Le projet ne s’est pas limité à cette expérience. Rodrigue était devenu une ressource pour ceux qui suivent le même chemin que lui.

« L’idée était un peu d’accompagner les entraîneurs des gardiens, être consultant quand ils pouvaient avoir besoin d’aide. Parfois, après un match, je recevais un texto, un courriel ou un appel et ça s’est poursuivi pendant l’année. On souhaitait créer un réseau des entraîneurs de gardiens.

Sans surprise, la LHJMQ a décidé de répéter l’expérience cet été et chaque équipe de la LHJMQ pourra y déléguer un entraîneur et deux gardiens.

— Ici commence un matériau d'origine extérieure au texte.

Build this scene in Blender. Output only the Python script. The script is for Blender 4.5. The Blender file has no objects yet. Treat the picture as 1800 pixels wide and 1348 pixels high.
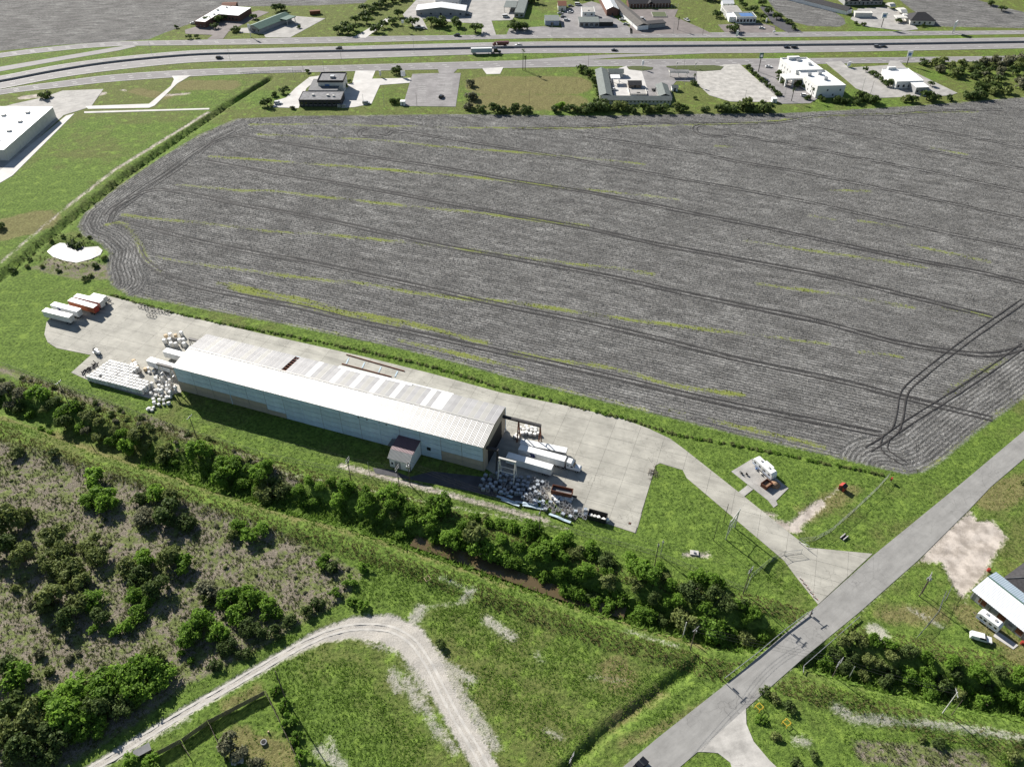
import bpy, bmesh, math, random
import numpy as np
from mathutils import Vector, Matrix, Euler

random.seed(7); rng = np.random.default_rng(11)
scene = bpy.context.scene
COL = scene.collection
R = math.radians

# ------------------------------------------------------------------ camera, sky, sun, exposure
CAM_H, CAM_F, CAM_P = 205.0, 1420.0, R(41.0)
cam_d = bpy.data.cameras.new('camera'); cam = bpy.data.objects.new('camera', cam_d); COL.objects.link(cam)
cam.location = (0, 0, CAM_H); cam.rotation_euler = (R(90) - CAM_P, 0, 0)
cam_d.sensor_fit = 'HORIZONTAL'; cam_d.sensor_width = 36.0; cam_d.lens = 36.0 * CAM_F / 1800.0
cam_d.clip_start = 1.0; cam_d.clip_end = 20000.0
scene.camera = cam

SUN_AZ, SUN_EL = R(129.0), R(29.8)          # azimuth counted from +X, anticlockwise
sun_vec = Vector((math.cos(SUN_AZ) * math.cos(SUN_EL), math.sin(SUN_AZ) * math.cos(SUN_EL), math.sin(SUN_EL)))
world = bpy.data.worlds.new('World'); scene.world = world; world.use_nodes = True
wn = world.node_tree.nodes; wl = world.node_tree.links
bg = wn['Background']; sky = wn.new('ShaderNodeTexSky'); sky.sky_type = 'NISHITA'
sky.sun_disc = False; sky.sun_elevation = SUN_EL; sky.sun_rotation = math.atan2(sun_vec.x, sun_vec.y)
sky.air_density = 1.0; sky.dust_density = 0.6; sky.ozone_density = 1.0
wl.new(sky.outputs[0], bg.inputs[0]); bg.inputs[1].default_value = 0.05
sun_d = bpy.data.lights.new('sun', 'SUN'); sun = bpy.data.objects.new('sun', sun_d); COL.objects.link(sun)
sun_d.energy = 5.0; sun_d.angle = R(0.5); sun_d.color = (1.0, 0.955, 0.89)
sun.rotation_euler = (-sun_vec).to_track_quat('-Z', 'Y').to_euler(); sun.location = (-300, 400, 300)
vs = scene.view_settings; vs.view_transform = 'Standard'; vs.look = 'None'; vs.exposure = 0.85; vs.gamma = 1.0; vs.use_curve_mapping = False
scene.cycles.max_bounces = 5; scene.cycles.diffuse_bounces = 3; scene.cycles.glossy_bounces = 3
scene.cycles.transmission_bounces = 3; scene.cycles.transparent_max_bounces = 4
scene.cycles.use_denoising = True

# ------------------------------------------------------------------ ground point under a spot of the survey photograph
_c, _s = math.cos(CAM_P), math.sin(CAM_P)
def G(px, py, z=0.0):
    u = (px - 900) / CAM_F; v = (674 - py) / CAM_F
    t = -(CAM_H - z) / (-_s + v * _c)
    return (u * t, (_c + v * _s) * t)
def GV(px, py, z=0.0):
    a = G(px, py, z); return Vector((a[0], a[1], z))
def GL(pts): return [G(*p) for p in pts]
def bearing(pa, pb):
    a, b = G(*pa), G(*pb); return math.atan2(b[1] - a[1], b[0] - a[0])

# ------------------------------------------------------------------ object helpers
def tag(o, label=None, cat=None, group=None, kind=None):
    if label: o['label'] = label
    if cat: o['category'] = cat
    if group: o['group'] = group
    if kind: o['kind'] = kind
    return o
def thing(name, label, cat, loc=(0, 0, 0), rz=0.0, group=None):
    o = bpy.data.objects.new(name, None); COL.objects.link(o)
    o.empty_display_size = 0.5
    o.location = loc if len(loc) == 3 else (loc[0], loc[1], 0.0); o.rotation_euler = (0, 0, rz)
    return tag(o, label, cat, group)
def copy_tree(o, parent=None):
    c = o.copy(); COL.objects.link(c); c.parent = parent
    for ch in list(o.children): copy_tree(ch, c)
    return c

class MB:
    def __init__(s): s.v = []; s.f = []
    def poly(s, pts):
        n = len(s.v); s.v += [tuple(p) for p in pts]; s.f.append(list(range(n, n + len(pts)))); return s
    def box(s, x0, x1, y0, y1, z0, z1):
        n = len(s.v)
        s.v += [(x0, y0, z0), (x1, y0, z0), (x1, y1, z0), (x0, y1, z0), (x0, y0, z1), (x1, y0, z1), (x1, y1, z1), (x0, y1, z1)]
        s.f += [[n + i for i in q] for q in ((3, 2, 1, 0), (4, 5, 6, 7), (0, 1, 5, 4), (1, 2, 6, 5), (2, 3, 7, 6), (3, 0, 4, 7))]; return s
    def obox(s, c, size, rz):
        n = len(s.v); ca, sa = math.cos(rz), math.sin(rz)
        for dz in (0, 1):
            for dx, dy in ((-1, -1), (1, -1), (1, 1), (-1, 1)):
                x, y = dx * size[0] / 2, dy * size[1] / 2
                s.v.append((c[0] + x * ca - y * sa, c[1] + x * sa + y * ca, c[2] + dz * size[2]))
        s.f += [[n + i for i in q] for q in ((3, 2, 1, 0), (4, 5, 6, 7), (0, 1, 5, 4), (1, 2, 6, 5), (2, 3, 7, 6), (3, 0, 4, 7))]; return s
    def prism(s, poly, z0, z1):
        a = sum(poly[i][0] * poly[(i + 1) % len(poly)][1] - poly[(i + 1) % len(poly)][0] * poly[i][1] for i in range(len(poly)))
        if a < 0: poly = list(poly)[::-1]
        n = len(s.v); k = len(poly)
        s.v += [(p[0], p[1], z0) for p in poly] + [(p[0], p[1], z1) for p in poly]
        s.f.append([n + k + i for i in range(k)]); s.f.append([n + k - 1 - i for i in range(k)])
        for i in range(k):
            j = (i + 1) % k; s.f.append([n + i, n + j, n + k + j, n + k + i])
        return s
    def prof(s, pts, y0, y1):            # profile in XZ, extruded along Y
        n = len(s.v); k = len(pts)
        s.v += [(p[0], y0, p[1]) for p in pts] + [(p[0], y1, p[1]) for p in pts]
        s.f.append([n + i for i in range(k)]); s.f.append([n + 2 * k - 1 - i for i in range(k)])
        for i in range(k):
            j = (i + 1) % k; s.f.append([n + j, n + i, n + k + i, n + k + j])
        return s
    def tube(s, a, b, r, n=6, r2=None):
        a = Vector(a); b = Vector(b); d = (b - a)
        if d.length < 1e-6: return s
        q = d.to_track_quat('Z', 'Y'); r2 = r if r2 is None else r2; k = len(s.v)
        for p, rr in ((a, r), (b, r2)):
            for i in range(n):
                t = 2 * math.pi * i / n; s.v.append(tuple(p + q @ Vector((rr * math.cos(t), rr * math.sin(t), 0))))
        for i in range(n):
            j = (i + 1) % n; s.f.append([k + i, k + j, k + n + j, k + n + i])
        s.f.append([k + n + i for i in range(n)]); s.f.append([k + n - 1 - i for i in range(n)]); return s
    def mesh(s, name):
        me = bpy.data.meshes.new(name); me.from_pydata(s.v, [], s.f); me.update(); return me
    def build(s, name, m, parent=None, smooth=False):
        me = s.mesh(name); me.materials.append(m)
        if smooth: me.polygons.foreach_set('use_smooth', [True] * len(me.polygons))
        o = bpy.data.objects.new(name, me); COL.objects.link(o); o.parent = parent
        return o
def inst(name, me, parent=None, loc=(0, 0, 0), rz=0.0, sc=None):
    o = bpy.data.objects.new(name, me); COL.objects.link(o); o.parent = parent
    o.location = loc; o.rotation_euler = (0, 0, rz)
    if sc is not None: o.scale = sc if hasattr(sc, '__len__') else (sc, sc, sc)
    return o

# ------------------------------------------------------------------ materials
def nd(nt, t, **kw):
    n = nt.nodes.new(t)
    for k, v in kw.items(): setattr(n, k, v)
    return n
MATS = {}
def mat(name, col, rough=0.8, metal=0.0, var=0.18, scale=0.6, spec=0.3, bump=0.0, bscale=3.0, vary_obj=0.0, streak=None):
    if name in MATS: return MATS[name]
    m = bpy.data.materials.new(name); m.use_nodes = True; nt = m.node_tree; b = nt.nodes['Principled BSDF']
    b.inputs['Roughness'].default_value = rough; b.inputs['Metallic'].default_value = metal
    b.inputs['Specular IOR Level'].default_value = spec
    tc = nd(nt, 'ShaderNodeTexCoord'); src = tc.outputs['Object']
    if streak:
        mp = nd(nt, 'ShaderNodeMapping'); mp.inputs['Scale'].default_value = streak; nt.links.new(src, mp.inputs[0]); src = mp.outputs[0]
    nz = nd(nt, 'ShaderNodeTexNoise'); nz.inputs['Scale'].default_value = scale; nz.inputs['Detail'].default_value = 5; nz.inputs['Roughness'].default_value = 0.65
    nt.links.new(src, nz.inputs['Vector'])
    mr = nd(nt, 'ShaderNodeMapRange'); mr.inputs[1].default_value = 0.3; mr.inputs[2].default_value = 0.7
    mr.inputs[3].default_value = 1 - var; mr.inputs[4].default_value = 1 + var * 0.7
    nt.links.new(nz.outputs[0], mr.inputs[0]); fac = mr.outputs[0]
    if vary_obj:
        oi = nd(nt, 'ShaderNodeObjectInfo'); m2 = nd(nt, 'ShaderNodeMapRange')
        m2.inputs[3].default_value = 1 - vary_obj; m2.inputs[4].default_value = 1 + vary_obj
        nt.links.new(oi.outputs['Random'], m2.inputs[0]); mm = nd(nt, 'ShaderNodeMath', operation='MULTIPLY')
        nt.links.new(fac, mm.inputs[0]); nt.links.new(m2.outputs[0], mm.inputs[1]); fac = mm.outputs[0]
    vm = nd(nt, 'ShaderNodeVectorMath', operation='SCALE'); vm.inputs[0].default_value = col[:3]; nt.links.new(fac, vm.inputs[3])
    nt.links.new(vm.outputs[0], b.inputs['Base Color'])
    if bump:
        n2 = nd(nt, 'ShaderNodeTexNoise'); n2.inputs['Scale'].default_value = bscale; n2.inputs['Detail'].default_value = 4; nt.links.new(tc.outputs['Object'], n2.inputs['Vector'])
        bp = nd(nt, 'ShaderNodeBump'); bp.inputs['Distance'].default_value = bump; nt.links.new(n2.outputs[0], bp.inputs['Height']); nt.links.new(bp.outputs[0], b.inputs['Normal'])
    MATS[name] = m; return m
def ribbed(name, col, pitch, axis, rough=0.4, metal=0.0, depth=0.03, var=0.1, spec=0.5, vary_obj=0.0):
    if name in MATS: return MATS[name]
    m = mat(name, col, rough, metal, var, 0.35, spec, vary_obj=vary_obj); nt = m.node_tree; b = nt.nodes['Principled BSDF']
    tc = nd(nt, 'ShaderNodeTexCoord'); wv = nd(nt, 'ShaderNodeTexWave', bands_direction=axis); wv.inputs['Scale'].default_value = 2 * math.pi / (20 * pitch)
    nt.links.new(tc.outputs['Object'], wv.inputs[0]); bp = nd(nt, 'ShaderNodeBump'); bp.inputs['Distance'].default_value = depth
    nt.links.new(wv.outputs['Fac'], bp.inputs['Height']); nt.links.new(bp.outputs[0], b.inputs['Normal']); return m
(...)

De plus, le Midget AAA se joindra au projet.

Cette intervention consiste aussi à recentrer les enseignements. En effet, le succès obtenu par Patrick Roy et son maître François Allaire (avec Jean-Sébastien Giguère sur la photo) a non seulement fait exploser la relève devant le filet, mais également le nombre d’entraîneurs des gardiens. Cette réalité a pu provoquer quelques déraillements.

« Il faut un peu uniformiser les méthodes, c’est carrément la différence. En Europe, pour l’avoir vécu pendant huit ans là-bas, il y a un entraîneur et un assistant qui s’occupent de toute la structure. En Suède, par exemple, c’est Thomas Magnusson qui établit le cadre et ça descend vers le bas. Au Québec, il y a 56 000 entraîneurs de gardiens et tout le monde veut faire un peu différent. Il faut uniformiser le vocabulaire et l’enseignement pour former la relève. Sinon, les jeunes se promènent d’une année à l’autre et ils peuvent devenir mêlés », a jugé Rodrigue.

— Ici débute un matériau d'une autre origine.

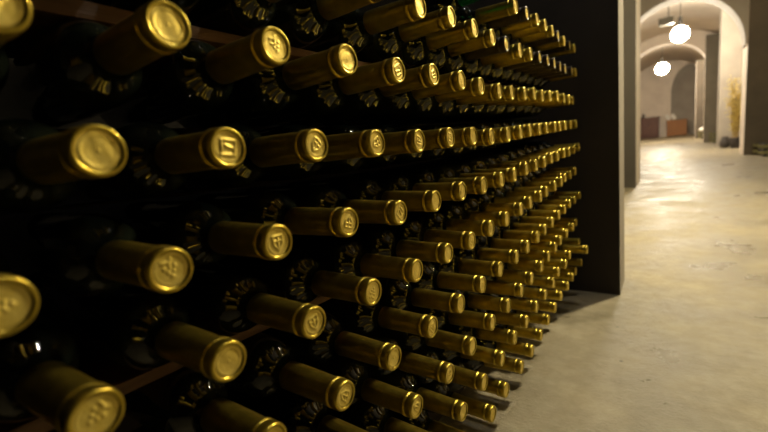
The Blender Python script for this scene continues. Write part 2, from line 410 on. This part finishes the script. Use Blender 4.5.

« Ici, ça vient de François Allaire, on avait un coach des gardiens dans le temps et pas 50 000 personnes qui se disaient le king du monde et pas 50 000 façons de créer différents styles. On avait une personne ressource et c’était lui. C’était plus simple. Aujourd’hui, ça s’éparpille un peu et je ne suis pas toujours convaincu que ça fait aide toujours quand le jeune se fait ‘barouetter’ d’un bord ou de l’autre. C’est une chose sur laquelle il faudra être plus solide dans notre développement », a poursuivi Rodrigue.

La patience sera de mise pour dresser un véritable constat sur cette inspiration, mais les résultats à court terme se manifestent déjà.

« Déjà, après une saison, on a tout amélioré comme le pourcentage d’arrêts », a noté l’intervenant passionné par la question.

Son métier lui fait aussi constater que les équipes de la LNH devraient moins regarder de haut les gardiens avec un gabarit plus petit. Il évoque notamment Samuel Harvey (photo), qui mesure six pieds un pouce, mais il va encore plus loin avec les belles histoires écrites par Émile Samson, Tristan Bérubé et Matthew Welsh.

« Sans dire qu’une tendance s’en ira vers les petits parce que c’est encore un monde de géants, tu dois avoir le package pour jouer en haut, je crois que les équipes iront davantage vers les gardiens athlétiques et capables de se déplacer. Ça commence à changer », a indiqué Rodrigue qui cite l’Europe comme débouché pour ceux qui ne seront pas retenus.

Parlant de petits, les plus jeunes ne doivent pas être négligés. Il a d’ailleurs participé à un camp avec des gardiens de 12 et 13 ans à Montréal.

« Steve Mongrain (Cataractes), Stéphane Proulx (Olympiques), Frédéric Chabot (Wild),  Jean-Ian Filiatrault (Avalanche), Marco Marciano (Rocket) et Stéphane Waite (Canadien), on était tous là. On essaie de redonner aux jeunes, de promouvoir le travail de gardiens, de leur donner l’envie de jouer à cette position. C’est comme ça qu’on va en développer, c’est sur le volume qu’on va en repérer », a mentionné Rodrigue.

« Il y a encore beaucoup de choses à faire, mais j’aime ce qui se passe par rapport aux gardiens au Québec. C’est peut-être une bonne chose pour l’avenir, je l’espère. C’est le fun de voir la vibe qui se passe au Québec », a-t-il conclu.

*La dernière grande année de repêchage pour les gardiens du Québec est 2003 avec Marc-André Fleury sélectionné au tout premier rang et Corey Crawford en 2e ronde par Chicago. Avant cela, l’année 1995 avait permis à Jean-Sébastien Giguère (13e par Hartford), Martin Biron (16e par Buffalo) et Marc Denis (25e par Colorado) d’être tous repêchés en première ronde.